January 28, 2019

Halt and Catch Fire: Season 3


It's been a real delight to spend January digging through the sizable but not daunting 40-episode series of Halt and Catch Fire, a blindspot of mine when it aired not all that long ago at all. It's not that the show is profound or amazing or even exceedingly memorable. Rather, the longer it goes - the more time passes on the show, the more time you get to spend with these four characters - the more immersive and real it all feels. One of the coolest parts about Mad Men was seeing these characters in 1960, products of the 1950s and the very conservative America they'd been successful in, and then seeing who they had become by 1971 after enduring not just ten years of age and experience, but specifically enduring the 1960s.

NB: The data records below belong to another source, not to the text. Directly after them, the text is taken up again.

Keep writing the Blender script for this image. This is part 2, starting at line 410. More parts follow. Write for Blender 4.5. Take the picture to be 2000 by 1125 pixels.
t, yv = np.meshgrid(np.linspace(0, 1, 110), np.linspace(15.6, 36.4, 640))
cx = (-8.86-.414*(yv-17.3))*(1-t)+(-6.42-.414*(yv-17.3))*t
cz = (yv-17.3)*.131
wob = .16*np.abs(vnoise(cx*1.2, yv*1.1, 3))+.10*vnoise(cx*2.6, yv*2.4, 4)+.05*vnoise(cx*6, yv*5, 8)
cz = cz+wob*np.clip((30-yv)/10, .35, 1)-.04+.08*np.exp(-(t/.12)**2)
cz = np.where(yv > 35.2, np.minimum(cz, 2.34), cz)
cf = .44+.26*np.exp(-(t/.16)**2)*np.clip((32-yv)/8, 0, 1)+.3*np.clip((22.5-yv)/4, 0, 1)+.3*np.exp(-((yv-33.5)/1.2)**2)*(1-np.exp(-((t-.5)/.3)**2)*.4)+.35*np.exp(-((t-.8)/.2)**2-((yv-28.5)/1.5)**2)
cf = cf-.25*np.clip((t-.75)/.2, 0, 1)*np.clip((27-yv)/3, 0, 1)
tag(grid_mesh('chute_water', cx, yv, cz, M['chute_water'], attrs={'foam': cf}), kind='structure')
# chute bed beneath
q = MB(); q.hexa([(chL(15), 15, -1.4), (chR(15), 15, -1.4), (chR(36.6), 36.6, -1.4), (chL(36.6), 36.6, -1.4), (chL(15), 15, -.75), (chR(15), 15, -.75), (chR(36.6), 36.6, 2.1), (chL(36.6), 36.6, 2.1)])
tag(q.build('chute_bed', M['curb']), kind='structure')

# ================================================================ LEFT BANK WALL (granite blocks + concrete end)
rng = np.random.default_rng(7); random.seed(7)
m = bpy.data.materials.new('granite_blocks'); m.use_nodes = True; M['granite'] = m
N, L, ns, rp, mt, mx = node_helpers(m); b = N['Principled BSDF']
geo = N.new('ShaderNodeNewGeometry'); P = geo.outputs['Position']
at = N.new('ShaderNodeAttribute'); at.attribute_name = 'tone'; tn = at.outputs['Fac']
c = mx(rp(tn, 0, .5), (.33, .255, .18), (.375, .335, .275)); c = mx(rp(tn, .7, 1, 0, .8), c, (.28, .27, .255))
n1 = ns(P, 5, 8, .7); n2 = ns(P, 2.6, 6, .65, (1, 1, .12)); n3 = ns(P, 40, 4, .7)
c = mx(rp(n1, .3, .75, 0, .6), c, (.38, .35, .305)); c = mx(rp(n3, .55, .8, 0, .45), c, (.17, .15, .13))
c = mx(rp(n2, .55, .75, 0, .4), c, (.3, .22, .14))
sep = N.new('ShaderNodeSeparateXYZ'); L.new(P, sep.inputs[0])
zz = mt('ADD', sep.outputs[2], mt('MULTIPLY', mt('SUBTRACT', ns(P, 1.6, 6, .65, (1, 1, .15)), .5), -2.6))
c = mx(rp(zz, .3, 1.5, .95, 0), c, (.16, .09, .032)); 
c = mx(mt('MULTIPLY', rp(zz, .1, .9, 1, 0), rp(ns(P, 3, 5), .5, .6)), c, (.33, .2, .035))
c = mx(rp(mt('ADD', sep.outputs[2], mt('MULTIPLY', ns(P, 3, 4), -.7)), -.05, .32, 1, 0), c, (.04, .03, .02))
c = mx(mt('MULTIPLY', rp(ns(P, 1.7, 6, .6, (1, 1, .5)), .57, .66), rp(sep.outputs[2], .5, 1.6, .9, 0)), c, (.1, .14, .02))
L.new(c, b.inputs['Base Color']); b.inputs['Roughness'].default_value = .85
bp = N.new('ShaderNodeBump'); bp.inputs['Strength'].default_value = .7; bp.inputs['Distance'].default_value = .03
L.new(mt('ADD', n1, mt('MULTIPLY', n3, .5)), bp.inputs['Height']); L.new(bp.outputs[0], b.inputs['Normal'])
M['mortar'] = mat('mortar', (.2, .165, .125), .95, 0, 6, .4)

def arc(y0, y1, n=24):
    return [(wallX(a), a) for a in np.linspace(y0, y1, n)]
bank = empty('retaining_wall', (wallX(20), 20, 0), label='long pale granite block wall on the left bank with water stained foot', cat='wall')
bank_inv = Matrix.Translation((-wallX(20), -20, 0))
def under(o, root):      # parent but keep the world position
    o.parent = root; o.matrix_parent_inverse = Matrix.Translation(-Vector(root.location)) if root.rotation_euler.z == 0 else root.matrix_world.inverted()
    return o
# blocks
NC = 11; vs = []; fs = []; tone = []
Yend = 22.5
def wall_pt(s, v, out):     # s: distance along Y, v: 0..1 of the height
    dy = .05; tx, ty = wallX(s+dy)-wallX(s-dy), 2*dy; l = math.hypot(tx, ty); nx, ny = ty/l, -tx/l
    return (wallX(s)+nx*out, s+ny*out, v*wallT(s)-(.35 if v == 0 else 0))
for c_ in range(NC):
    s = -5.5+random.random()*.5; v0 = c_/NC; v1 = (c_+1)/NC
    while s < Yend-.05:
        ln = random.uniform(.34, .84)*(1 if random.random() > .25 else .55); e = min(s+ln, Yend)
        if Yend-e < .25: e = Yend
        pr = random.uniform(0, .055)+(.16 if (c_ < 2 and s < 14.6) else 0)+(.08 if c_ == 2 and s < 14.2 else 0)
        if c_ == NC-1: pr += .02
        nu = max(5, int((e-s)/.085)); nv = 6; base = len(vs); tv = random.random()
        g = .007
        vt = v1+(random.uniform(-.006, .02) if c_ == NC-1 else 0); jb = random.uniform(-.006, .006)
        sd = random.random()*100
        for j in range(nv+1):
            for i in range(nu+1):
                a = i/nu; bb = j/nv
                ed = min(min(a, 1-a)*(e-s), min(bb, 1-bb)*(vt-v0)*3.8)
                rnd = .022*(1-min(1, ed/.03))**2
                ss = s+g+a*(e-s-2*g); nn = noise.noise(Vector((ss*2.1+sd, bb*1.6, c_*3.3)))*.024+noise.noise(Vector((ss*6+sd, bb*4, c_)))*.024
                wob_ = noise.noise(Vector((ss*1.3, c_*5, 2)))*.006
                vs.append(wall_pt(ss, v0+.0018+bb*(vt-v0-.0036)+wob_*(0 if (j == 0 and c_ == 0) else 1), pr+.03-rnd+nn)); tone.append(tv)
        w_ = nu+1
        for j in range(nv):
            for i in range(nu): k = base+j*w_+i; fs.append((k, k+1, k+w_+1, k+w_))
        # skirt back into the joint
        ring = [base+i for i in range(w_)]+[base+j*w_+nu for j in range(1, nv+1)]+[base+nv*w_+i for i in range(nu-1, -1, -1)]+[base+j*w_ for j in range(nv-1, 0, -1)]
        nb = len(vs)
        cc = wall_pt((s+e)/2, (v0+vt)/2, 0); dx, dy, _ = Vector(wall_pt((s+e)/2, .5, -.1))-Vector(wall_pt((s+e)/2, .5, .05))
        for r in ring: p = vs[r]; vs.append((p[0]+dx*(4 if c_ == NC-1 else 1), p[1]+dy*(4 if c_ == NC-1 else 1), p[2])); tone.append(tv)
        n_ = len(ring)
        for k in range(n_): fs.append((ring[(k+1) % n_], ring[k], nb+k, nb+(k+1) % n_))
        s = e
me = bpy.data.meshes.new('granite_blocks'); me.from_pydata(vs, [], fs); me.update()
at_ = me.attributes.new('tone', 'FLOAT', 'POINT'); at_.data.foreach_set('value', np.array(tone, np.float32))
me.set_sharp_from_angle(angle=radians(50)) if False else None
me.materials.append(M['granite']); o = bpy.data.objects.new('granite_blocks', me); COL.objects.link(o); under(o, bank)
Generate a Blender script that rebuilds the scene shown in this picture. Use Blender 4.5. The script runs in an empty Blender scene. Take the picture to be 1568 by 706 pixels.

Where am I going with all of this? Halt and Catch Fire did something extremely cool in Season 3, which is a mid-season four-year time jump. Not enough shows do time jumps at all, and when they do it's almost always between seasons. I get it - seasons have narrative arcs that the time between seasons can easily ignore. It was just so bold and refreshing to see this AMC show decide that it didn't need all ten episodes of its third season to conclude its third season arc, and to go ahead and let the final two stand as a weird preview of sorts for the fourth and final season.

Specifically, the show jumps from 1986 to 1990, and in doing so leaves all of its computer hardware and software development storylines in the dust to prepare to tackle the early years of the Internet. Four years isn't a massive jump - they had to recast Gordon and Donna's daughters, but little else - but it's a massive jump from one "era" of the information revolution to another. In just two and a half seasons, the show had brought us from the proto-PC days of 1983 to the arrival of the NES in 1986. Why bother keeping up that same pace just to mull around in the late '80s instead of jumping all the way ahead for some more big innovations? (One can almost envision the show's hypothetical fifth and sixth seasons involving an MP3 player in 2001 and a smart phone in 2007. Why not?)

I'm also a sucker for era-appropriate details, and just as I loved the way Mad Men picked character-appropriate wardrobe evolutions, I mean, let me take a minute just to compare what the four main characters looked like in Season 1's 1983 -





- and what they looked like by Season 3's 1990 -





I mean, this is perfect. Joe the salesman goes from being a run-of-the-mill '80s "suit" to having the distinguished "tech guy" glasses-and-beard look in 1990, almost ahead of his time. This is the exact opposite of what's happened to the nerdier engineer Gordon, who had the very 1970s-appropriate glasses and beard in the early '80s but by 1990 has caught up with the late '80s "sitcom dad" look - glasses-free, clean shave, and plain haircut. Meanwhile, Donna - a housewife in 1983 who'd left a promising career behind in order to, uh, home-make, is just the absolute image of old-school maternal, looking older than her years with the pastel colors and big bow on her blouse - a sharp contrast to young punk-anarchist Cameron with the short hair and military-cut sweaters. But by 1990, Cameron is a slightly mellowed out married woman, and her wardrobe is very much that of a typical thirty-ish woman in 1990, while Donna is all the way back in the game, earth tones and short hair and an overall "power woman" look, very much no longer a housewife, or even a wife at all.

So in short, Joe and Gordon have switched looks, but Joe remains about ten years ahead of Gordon the whole way through the reversal, and Donna has sharpened up on her way out of a marriage while Cameron is softening out on her way into one.

You know, reading that back - that doesn't even begin to summarize the depths of Donna, Cameron, or their complicated and increasingly show-centric relationship. It's not enough to define these women in 1983 and 1990 by their marital status. Instead here are four stills of the pair of them that, I mean, a picture is worth a thousand words, right?

Season 1, first meeting (early 1983):


Season 2 premiere (late 1984 or early 1985):


Season 3 premiere (1986?):


Season 3 finale (1990):


Does this make more sense? Do you get a sense now of how Donna used to feel threatened by, or jealous of, the younger and edgier Cameron? How she used to see in her, perhaps, a vision of who she once was, and could still be? And how Cameron saw Donna, perhaps, as a future road she didn't want to go down? But how after years of working together, they've almost switched places in terms of who's wielding power over who, and which one feels more threatened by the other, and how much of that growth and change is conveyed in wardrobe decisions, but how the fashion still feels authentic to the time period on each character at all times? Yeah, I love that shit.

Anyway, this show isn't Mad Men, but I completely understand now what people meant when they said "it became the new Mad Men once it stopped trying to be Mad Men."